Drops spreading on fluid surfaces: Transition from Laplace to Marangoni regime

We show the occurrence of two distinguished classical regimes of wetting, namely, Laplace and solutal Marangoni, during the spreading of oil drops on a surfactant-laden aqueous phase in a single surfactant-oil-water system. The spreading kinetics is found to follow a power-law behavior not only in the Laplace and Marangoni regimes, but also in the transition regime. Our experimental findings are corroborated with the scaling laws. The results demonstrate that increasing the surfactant concentration across the critical micelle concentration is instrumental to obtain the Laplace to Marangoni transition. Moreover, this transition does not depend on surfactant chemistry; instead, it depends on the adsorption/desorption kinetics of surfactant molecules to/from the interfaces that are created or annihilated during drop spreading.

Figure 1

(a) Schematic representation of the experimental setup used to study spreading of an oil drop on aqueous surfactant solutions.
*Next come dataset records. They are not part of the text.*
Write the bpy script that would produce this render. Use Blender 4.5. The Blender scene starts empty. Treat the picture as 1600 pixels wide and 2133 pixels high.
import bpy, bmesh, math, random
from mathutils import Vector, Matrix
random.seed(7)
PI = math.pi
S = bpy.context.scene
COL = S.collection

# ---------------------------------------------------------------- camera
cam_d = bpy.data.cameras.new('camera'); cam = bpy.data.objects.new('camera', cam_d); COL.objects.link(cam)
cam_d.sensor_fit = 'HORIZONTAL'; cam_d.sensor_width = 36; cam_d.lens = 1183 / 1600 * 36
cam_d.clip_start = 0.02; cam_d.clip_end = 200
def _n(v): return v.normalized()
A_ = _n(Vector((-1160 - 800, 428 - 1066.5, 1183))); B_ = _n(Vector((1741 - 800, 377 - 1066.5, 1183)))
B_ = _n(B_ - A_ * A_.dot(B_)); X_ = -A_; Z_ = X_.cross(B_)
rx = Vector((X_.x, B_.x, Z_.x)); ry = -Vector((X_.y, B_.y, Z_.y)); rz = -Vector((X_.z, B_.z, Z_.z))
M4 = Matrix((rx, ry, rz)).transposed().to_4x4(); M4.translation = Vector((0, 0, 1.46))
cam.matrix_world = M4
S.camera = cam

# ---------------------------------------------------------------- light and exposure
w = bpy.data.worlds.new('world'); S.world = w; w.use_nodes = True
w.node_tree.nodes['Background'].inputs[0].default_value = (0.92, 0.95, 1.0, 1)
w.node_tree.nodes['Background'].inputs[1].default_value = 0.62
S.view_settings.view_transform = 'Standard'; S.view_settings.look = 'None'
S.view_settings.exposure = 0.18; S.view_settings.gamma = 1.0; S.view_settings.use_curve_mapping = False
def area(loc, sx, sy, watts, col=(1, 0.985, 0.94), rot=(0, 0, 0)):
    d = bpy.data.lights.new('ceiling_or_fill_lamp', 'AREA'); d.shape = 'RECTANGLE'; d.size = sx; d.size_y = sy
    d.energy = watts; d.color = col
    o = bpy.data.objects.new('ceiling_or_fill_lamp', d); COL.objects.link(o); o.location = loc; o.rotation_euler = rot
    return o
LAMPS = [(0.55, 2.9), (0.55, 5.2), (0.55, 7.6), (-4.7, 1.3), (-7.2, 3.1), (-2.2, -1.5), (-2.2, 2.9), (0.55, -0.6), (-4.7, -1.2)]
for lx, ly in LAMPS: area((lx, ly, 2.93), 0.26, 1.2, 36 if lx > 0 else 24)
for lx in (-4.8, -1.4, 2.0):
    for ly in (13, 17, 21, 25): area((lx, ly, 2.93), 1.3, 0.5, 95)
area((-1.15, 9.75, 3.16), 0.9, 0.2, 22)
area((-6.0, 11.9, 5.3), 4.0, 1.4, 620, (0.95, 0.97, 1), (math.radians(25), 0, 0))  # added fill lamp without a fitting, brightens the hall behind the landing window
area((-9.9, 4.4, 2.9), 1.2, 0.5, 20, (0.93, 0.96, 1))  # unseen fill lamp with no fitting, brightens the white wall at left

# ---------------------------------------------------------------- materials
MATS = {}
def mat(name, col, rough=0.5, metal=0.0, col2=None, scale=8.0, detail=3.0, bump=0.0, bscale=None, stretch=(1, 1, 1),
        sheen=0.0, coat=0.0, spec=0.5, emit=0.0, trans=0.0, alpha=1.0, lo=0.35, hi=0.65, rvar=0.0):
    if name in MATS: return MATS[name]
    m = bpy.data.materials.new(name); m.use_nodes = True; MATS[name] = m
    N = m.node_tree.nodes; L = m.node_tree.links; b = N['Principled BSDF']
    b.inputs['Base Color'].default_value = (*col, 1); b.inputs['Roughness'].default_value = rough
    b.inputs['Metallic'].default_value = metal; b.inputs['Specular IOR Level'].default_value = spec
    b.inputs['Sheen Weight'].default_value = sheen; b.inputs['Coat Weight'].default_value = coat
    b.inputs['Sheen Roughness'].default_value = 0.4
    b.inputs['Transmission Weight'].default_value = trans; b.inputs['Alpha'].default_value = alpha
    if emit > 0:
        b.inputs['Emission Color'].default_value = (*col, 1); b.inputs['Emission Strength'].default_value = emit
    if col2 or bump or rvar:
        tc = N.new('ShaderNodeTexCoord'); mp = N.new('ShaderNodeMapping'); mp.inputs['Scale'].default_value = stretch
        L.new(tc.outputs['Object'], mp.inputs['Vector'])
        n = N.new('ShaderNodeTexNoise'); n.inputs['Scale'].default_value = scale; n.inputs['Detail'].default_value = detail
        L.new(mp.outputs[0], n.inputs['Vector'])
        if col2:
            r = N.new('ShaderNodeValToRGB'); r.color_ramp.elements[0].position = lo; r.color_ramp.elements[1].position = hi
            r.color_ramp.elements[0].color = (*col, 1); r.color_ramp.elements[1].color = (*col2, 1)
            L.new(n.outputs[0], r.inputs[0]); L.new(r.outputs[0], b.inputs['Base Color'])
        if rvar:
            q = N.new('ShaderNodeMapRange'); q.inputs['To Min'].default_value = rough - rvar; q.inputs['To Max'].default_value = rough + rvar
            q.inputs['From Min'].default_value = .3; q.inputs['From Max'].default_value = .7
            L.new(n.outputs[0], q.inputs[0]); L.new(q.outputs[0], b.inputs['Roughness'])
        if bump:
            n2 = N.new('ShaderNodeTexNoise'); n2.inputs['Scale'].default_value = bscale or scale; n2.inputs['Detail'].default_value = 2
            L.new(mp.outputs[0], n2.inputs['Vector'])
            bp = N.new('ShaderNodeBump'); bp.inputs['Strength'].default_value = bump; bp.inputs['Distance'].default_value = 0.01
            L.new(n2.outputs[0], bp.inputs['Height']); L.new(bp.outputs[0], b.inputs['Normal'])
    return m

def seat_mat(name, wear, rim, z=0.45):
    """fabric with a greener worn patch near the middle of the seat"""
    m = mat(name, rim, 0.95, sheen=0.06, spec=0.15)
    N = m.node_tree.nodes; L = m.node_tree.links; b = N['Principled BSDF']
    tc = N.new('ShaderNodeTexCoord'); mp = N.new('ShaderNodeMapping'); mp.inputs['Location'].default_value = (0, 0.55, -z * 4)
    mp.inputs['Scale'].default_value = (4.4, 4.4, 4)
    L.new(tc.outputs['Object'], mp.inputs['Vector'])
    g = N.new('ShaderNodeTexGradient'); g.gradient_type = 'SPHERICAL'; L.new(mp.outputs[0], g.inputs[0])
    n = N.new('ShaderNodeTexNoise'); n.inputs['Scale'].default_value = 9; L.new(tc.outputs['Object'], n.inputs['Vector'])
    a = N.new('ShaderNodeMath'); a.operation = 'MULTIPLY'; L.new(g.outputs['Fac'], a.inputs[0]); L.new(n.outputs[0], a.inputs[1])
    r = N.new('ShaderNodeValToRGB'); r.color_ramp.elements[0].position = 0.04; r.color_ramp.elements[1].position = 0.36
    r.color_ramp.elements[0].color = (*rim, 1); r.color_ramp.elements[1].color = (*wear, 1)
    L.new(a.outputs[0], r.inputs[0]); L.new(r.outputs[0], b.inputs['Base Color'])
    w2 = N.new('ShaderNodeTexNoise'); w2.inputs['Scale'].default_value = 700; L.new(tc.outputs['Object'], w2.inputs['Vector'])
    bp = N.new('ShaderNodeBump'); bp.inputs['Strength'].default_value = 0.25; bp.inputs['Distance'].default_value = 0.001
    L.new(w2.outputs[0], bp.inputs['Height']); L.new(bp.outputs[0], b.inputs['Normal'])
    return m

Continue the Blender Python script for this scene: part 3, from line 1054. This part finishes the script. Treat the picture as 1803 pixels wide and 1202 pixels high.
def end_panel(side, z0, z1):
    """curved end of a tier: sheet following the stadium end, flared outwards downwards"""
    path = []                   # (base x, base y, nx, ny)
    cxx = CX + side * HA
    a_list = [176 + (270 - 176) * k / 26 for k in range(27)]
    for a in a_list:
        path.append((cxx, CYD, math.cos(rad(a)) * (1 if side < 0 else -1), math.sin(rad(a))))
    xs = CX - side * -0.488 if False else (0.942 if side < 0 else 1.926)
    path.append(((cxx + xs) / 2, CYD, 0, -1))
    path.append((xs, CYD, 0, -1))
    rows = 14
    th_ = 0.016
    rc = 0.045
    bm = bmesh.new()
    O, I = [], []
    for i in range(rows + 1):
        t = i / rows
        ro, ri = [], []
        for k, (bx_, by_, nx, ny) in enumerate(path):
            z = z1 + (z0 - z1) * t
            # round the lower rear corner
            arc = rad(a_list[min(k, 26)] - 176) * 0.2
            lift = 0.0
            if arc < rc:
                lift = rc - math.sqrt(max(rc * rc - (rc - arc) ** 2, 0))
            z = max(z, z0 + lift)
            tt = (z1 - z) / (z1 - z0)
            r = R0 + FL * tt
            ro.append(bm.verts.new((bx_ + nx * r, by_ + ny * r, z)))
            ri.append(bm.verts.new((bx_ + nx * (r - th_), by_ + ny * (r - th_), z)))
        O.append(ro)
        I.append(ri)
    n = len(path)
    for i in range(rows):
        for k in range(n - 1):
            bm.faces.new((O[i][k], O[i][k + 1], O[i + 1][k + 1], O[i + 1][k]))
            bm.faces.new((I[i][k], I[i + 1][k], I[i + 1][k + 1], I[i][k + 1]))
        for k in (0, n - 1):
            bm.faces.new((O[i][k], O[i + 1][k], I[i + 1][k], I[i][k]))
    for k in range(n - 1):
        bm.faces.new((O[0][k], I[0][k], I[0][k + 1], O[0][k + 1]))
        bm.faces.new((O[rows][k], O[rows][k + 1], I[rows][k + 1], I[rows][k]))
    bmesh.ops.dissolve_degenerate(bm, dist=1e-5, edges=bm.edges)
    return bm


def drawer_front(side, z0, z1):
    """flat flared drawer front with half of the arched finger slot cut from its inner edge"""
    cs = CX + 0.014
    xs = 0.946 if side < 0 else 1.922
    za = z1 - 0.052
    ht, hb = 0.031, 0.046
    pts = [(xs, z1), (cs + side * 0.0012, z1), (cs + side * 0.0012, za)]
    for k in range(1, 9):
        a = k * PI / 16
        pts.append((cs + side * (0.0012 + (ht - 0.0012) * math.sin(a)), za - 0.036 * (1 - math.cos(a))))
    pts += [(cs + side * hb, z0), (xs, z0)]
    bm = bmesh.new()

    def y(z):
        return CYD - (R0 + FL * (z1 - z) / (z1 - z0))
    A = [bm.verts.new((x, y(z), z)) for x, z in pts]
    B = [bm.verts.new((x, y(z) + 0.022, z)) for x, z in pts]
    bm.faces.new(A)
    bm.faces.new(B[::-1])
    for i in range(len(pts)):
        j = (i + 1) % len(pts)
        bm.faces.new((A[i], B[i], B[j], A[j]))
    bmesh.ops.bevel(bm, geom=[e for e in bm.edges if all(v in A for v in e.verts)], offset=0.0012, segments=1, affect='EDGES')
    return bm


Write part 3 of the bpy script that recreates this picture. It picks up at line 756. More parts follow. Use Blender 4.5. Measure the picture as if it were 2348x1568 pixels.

The top view of a $5\mu \mathrm{l}$ decane drop spreading on (b) 0.6 mM and (c) 2.0 mM aqueous CTAB solution as a function of time. The scale bar for each image in (b) and (c) represents 2 cm. A dashed circle is drawn to enable easy identification of the spreading drop from the background. (d) Spreading kinetics of oil drops on aqueous CTAB solutions of different concentrations. In all spreading experiments, the surfactant solution was taken in a Petri dish of diameter $d_p=12.6$ cm, filled up to a height $L=4$ mm, and allowed to equilibrate for 6 h before introducing a decane drop of volume, $V=5\mu \mathrm{l}$. Schematic representation of the surfactant dynamics that occur during the spreading and the corresponding flow profile in (f) the Laplace regime ($C<C_{\text{CMC}}$), which is characterized by the power-law scaling $R\sim t^{1/8}$ [Eq. (1)], and (g) the Marangoni regime ($C>C_{\text{CMC}}$), which is characterized by the power-law scaling $R\sim t^{\frac{3}{4}+\frac{m}{2}}$ [Eq. (4)].

Figure 2

Effect of (a) substrate liquid height ($L$) and (b) Petri dish diameter ($d_p$) and drop volume ($V$) on the power-law exponent ($n$) for the spreading of a decane drop on an aqueous CTAB solution of concentrations varying across CMC. (c) Spreading kinetics of decane drops on aqueous Triton X-100 solutions when the concentration of the surfactant is varied across CMC ($C_{\text{CMC}}=0.25$ mM). Other experimental conditions are the same as those described in the caption of Fig. 1.